» **OBJECTIVE**
The records that follow must be reproduced in full, exactly as written.

"""

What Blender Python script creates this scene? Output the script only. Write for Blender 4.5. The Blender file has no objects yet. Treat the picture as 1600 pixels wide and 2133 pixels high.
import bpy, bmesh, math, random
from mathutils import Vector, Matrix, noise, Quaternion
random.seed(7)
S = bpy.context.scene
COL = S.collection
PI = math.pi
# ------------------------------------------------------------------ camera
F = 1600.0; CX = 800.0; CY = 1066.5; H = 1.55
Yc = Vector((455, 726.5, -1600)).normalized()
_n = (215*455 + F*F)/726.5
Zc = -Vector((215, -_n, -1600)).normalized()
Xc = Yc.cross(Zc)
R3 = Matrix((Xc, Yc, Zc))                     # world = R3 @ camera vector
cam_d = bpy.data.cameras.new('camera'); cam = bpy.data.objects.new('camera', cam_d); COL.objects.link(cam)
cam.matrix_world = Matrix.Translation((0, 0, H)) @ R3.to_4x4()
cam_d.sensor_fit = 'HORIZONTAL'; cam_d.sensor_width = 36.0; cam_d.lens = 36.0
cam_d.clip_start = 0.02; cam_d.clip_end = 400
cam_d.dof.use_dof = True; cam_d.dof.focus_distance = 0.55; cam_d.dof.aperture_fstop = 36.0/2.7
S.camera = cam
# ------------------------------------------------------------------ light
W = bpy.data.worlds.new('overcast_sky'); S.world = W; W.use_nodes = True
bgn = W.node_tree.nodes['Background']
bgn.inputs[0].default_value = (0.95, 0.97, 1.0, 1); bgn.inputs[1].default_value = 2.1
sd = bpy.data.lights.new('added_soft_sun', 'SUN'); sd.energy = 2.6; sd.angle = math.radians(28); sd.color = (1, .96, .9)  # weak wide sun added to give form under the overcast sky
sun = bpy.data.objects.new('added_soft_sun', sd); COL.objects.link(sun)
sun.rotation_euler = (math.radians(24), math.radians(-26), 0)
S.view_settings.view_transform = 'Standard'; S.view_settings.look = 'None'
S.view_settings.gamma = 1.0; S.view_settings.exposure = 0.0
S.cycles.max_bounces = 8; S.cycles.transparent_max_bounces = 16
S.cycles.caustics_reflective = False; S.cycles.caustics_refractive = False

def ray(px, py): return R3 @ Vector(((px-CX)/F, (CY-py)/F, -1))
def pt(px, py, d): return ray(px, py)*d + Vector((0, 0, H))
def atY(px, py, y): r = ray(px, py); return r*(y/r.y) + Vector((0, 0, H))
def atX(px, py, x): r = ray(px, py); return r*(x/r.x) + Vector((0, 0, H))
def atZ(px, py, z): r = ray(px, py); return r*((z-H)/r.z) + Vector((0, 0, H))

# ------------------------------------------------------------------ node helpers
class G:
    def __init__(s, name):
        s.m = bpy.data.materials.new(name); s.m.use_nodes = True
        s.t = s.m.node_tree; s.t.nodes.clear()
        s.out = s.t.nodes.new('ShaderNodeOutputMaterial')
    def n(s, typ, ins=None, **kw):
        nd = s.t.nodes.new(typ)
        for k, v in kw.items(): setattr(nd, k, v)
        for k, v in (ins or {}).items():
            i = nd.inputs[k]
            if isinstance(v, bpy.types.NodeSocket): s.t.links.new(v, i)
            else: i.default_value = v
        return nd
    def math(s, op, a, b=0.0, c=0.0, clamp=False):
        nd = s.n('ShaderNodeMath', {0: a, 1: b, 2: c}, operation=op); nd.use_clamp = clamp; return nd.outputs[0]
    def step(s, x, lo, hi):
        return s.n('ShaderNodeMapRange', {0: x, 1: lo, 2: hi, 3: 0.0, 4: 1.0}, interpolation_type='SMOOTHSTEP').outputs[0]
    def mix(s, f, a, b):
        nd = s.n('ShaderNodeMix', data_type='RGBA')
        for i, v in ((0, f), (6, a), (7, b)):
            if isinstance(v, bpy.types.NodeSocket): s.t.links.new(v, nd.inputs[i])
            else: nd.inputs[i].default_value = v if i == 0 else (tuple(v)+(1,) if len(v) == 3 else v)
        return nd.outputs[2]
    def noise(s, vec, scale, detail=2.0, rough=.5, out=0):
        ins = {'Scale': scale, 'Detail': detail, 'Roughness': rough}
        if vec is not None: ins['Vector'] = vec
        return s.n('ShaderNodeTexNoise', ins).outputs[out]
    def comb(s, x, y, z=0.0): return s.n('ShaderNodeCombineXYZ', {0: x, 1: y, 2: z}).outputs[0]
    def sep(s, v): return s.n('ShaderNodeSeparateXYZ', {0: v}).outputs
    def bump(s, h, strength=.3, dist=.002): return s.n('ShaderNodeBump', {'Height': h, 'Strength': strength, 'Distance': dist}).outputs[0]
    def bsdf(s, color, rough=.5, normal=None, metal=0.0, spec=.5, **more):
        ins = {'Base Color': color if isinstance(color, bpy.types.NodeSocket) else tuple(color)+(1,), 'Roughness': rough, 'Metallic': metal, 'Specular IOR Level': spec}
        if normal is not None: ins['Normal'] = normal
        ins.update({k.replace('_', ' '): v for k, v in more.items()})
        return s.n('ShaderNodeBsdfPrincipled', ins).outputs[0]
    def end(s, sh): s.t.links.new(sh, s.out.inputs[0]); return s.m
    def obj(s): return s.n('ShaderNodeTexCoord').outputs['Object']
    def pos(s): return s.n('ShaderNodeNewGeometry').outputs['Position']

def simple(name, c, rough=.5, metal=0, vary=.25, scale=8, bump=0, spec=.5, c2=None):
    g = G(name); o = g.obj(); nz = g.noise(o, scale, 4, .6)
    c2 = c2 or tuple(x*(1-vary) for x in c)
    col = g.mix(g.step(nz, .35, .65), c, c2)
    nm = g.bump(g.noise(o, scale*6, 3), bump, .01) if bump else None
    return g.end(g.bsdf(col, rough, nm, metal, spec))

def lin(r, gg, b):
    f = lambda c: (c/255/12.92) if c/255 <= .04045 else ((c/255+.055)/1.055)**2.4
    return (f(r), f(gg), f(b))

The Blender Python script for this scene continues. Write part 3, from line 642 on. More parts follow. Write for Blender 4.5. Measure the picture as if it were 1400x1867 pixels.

"""

» **OUTPUT**
What Blender Python script creates this scene? Output the script only. Write for Blender 4.5. The Blender file has no objects yet. Treat the picture as 1600 pixels wide and 2133 pixels high.
import bpy, bmesh, math, random
from mathutils import Vector, Matrix, noise, Quaternion
random.seed(7)
S = bpy.context.scene
COL = S.collection
PI = math.pi
# ------------------------------------------------------------------ camera
F = 1600.0; CX = 800.0; CY = 1066.5; H = 1.55
Yc = Vector((455, 726.5, -1600)).normalized()
_n = (215*455 + F*F)/726.5
Zc = -Vector((215, -_n, -1600)).normalized()
Xc = Yc.cross(Zc)
R3 = Matrix((Xc, Yc, Zc))                     # world = R3 @ camera vector
cam_d = bpy.data.cameras.new('camera'); cam = bpy.data.objects.new('camera', cam_d); COL.objects.link(cam)
cam.matrix_world = Matrix.Translation((0, 0, H)) @ R3.to_4x4()
cam_d.sensor_fit = 'HORIZONTAL'; cam_d.sensor_width = 36.0; cam_d.lens = 36.0
cam_d.clip_start = 0.02; cam_d.clip_end = 400
cam_d.dof.use_dof = True; cam_d.dof.focus_distance = 0.55; cam_d.dof.aperture_fstop = 36.0/2.7
S.camera = cam
# ------------------------------------------------------------------ light
W = bpy.data.worlds.new('overcast_sky'); S.world = W; W.use_nodes = True
bgn = W.node_tree.nodes['Background']
bgn.inputs[0].default_value = (0.95, 0.97, 1.0, 1); bgn.inputs[1].default_value = 2.1
sd = bpy.data.lights.new('added_soft_sun', 'SUN'); sd.energy = 2.6; sd.angle = math.radians(28); sd.color = (1, .96, .9)  # weak wide sun added to give form under the overcast sky
sun = bpy.data.objects.new('added_soft_sun', sd); COL.objects.link(sun)
sun.rotation_euler = (math.radians(24), math.radians(-26), 0)
S.view_settings.view_transform = 'Standard'; S.view_settings.look = 'None'
S.view_settings.gamma = 1.0; S.view_settings.exposure = 0.0
S.cycles.max_bounces = 8; S.cycles.transparent_max_bounces = 16
S.cycles.caustics_reflective = False; S.cycles.caustics_refractive = False

def ray(px, py): return R3 @ Vector(((px-CX)/F, (CY-py)/F, -1))
def pt(px, py, d): return ray(px, py)*d + Vector((0, 0, H))
def atY(px, py, y): r = ray(px, py); return r*(y/r.y) + Vector((0, 0, H))
def atX(px, py, x): r = ray(px, py); return r*(x/r.x) + Vector((0, 0, H))
def atZ(px, py, z): r = ray(px, py); return r*((z-H)/r.z) + Vector((0, 0, H))

# ------------------------------------------------------------------ node helpers
class G:
    def __init__(s, name):
        s.m = bpy.data.materials.new(name); s.m.use_nodes = True
        s.t = s.m.node_tree; s.t.nodes.clear()
        s.out = s.t.nodes.new('ShaderNodeOutputMaterial')
    def n(s, typ, ins=None, **kw):
        nd = s.t.nodes.new(typ)
        for k, v in kw.items(): setattr(nd, k, v)
        for k, v in (ins or {}).items():
            i = nd.inputs[k]
            if isinstance(v, bpy.types.NodeSocket): s.t.links.new(v, i)
            else: i.default_value = v
        return nd
    def math(s, op, a, b=0.0, c=0.0, clamp=False):
        nd = s.n('ShaderNodeMath', {0: a, 1: b, 2: c}, operation=op); nd.use_clamp = clamp; return nd.outputs[0]
    def step(s, x, lo, hi):
        return s.n('ShaderNodeMapRange', {0: x, 1: lo, 2: hi, 3: 0.0, 4: 1.0}, interpolation_type='SMOOTHSTEP').outputs[0]
    def mix(s, f, a, b):
        nd = s.n('ShaderNodeMix', data_type='RGBA')
        for i, v in ((0, f), (6, a), (7, b)):
            if isinstance(v, bpy.types.NodeSocket): s.t.links.new(v, nd.inputs[i])
            else: nd.inputs[i].default_value = v if i == 0 else (tuple(v)+(1,) if len(v) == 3 else v)
        return nd.outputs[2]
    def noise(s, vec, scale, detail=2.0, rough=.5, out=0):
        ins = {'Scale': scale, 'Detail': detail, 'Roughness': rough}
        if vec is not None: ins['Vector'] = vec
        return s.n('ShaderNodeTexNoise', ins).outputs[out]
    def comb(s, x, y, z=0.0): return s.n('ShaderNodeCombineXYZ', {0: x, 1: y, 2: z}).outputs[0]
    def sep(s, v): return s.n('ShaderNodeSeparateXYZ', {0: v}).outputs
    def bump(s, h, strength=.3, dist=.002): return s.n('ShaderNodeBump', {'Height': h, 'Strength': strength, 'Distance': dist}).outputs[0]
    def bsdf(s, color, rough=.5, normal=None, metal=0.0, spec=.5, **more):
        ins = {'Base Color': color if isinstance(color, bpy.types.NodeSocket) else tuple(color)+(1,), 'Roughness': rough, 'Metallic': metal, 'Specular IOR Level': spec}
        if normal is not None: ins['Normal'] = normal
        ins.update({k.replace('_', ' '): v for k, v in more.items()})
        return s.n('ShaderNodeBsdfPrincipled', ins).outputs[0]
    def end(s, sh): s.t.links.new(sh, s.out.inputs[0]); return s.m
    def obj(s): return s.n('ShaderNodeTexCoord').outputs['Object']
    def pos(s): return s.n('ShaderNodeNewGeometry').outputs['Position']

def simple(name, c, rough=.5, metal=0, vary=.25, scale=8, bump=0, spec=.5, c2=None):
    g = G(name); o = g.obj(); nz = g.noise(o, scale, 4, .6)
    c2 = c2 or tuple(x*(1-vary) for x in c)
    col = g.mix(g.step(nz, .35, .65), c, c2)
    nm = g.bump(g.noise(o, scale*6, 3), bump, .01) if bump else None
    return g.end(g.bsdf(col, rough, nm, metal, spec))

def lin(r, gg, b):
    f = lambda c: (c/255/12.92) if c/255 <= .04045 else ((c/255+.055)/1.055)**2.4
    return (f(r), f(gg), f(b))

The Blender Python script for this scene continues. Write part 3, from line 642 on. More parts follow. Write for Blender 4.5. Measure the picture as if it were 1400x1867 pixels.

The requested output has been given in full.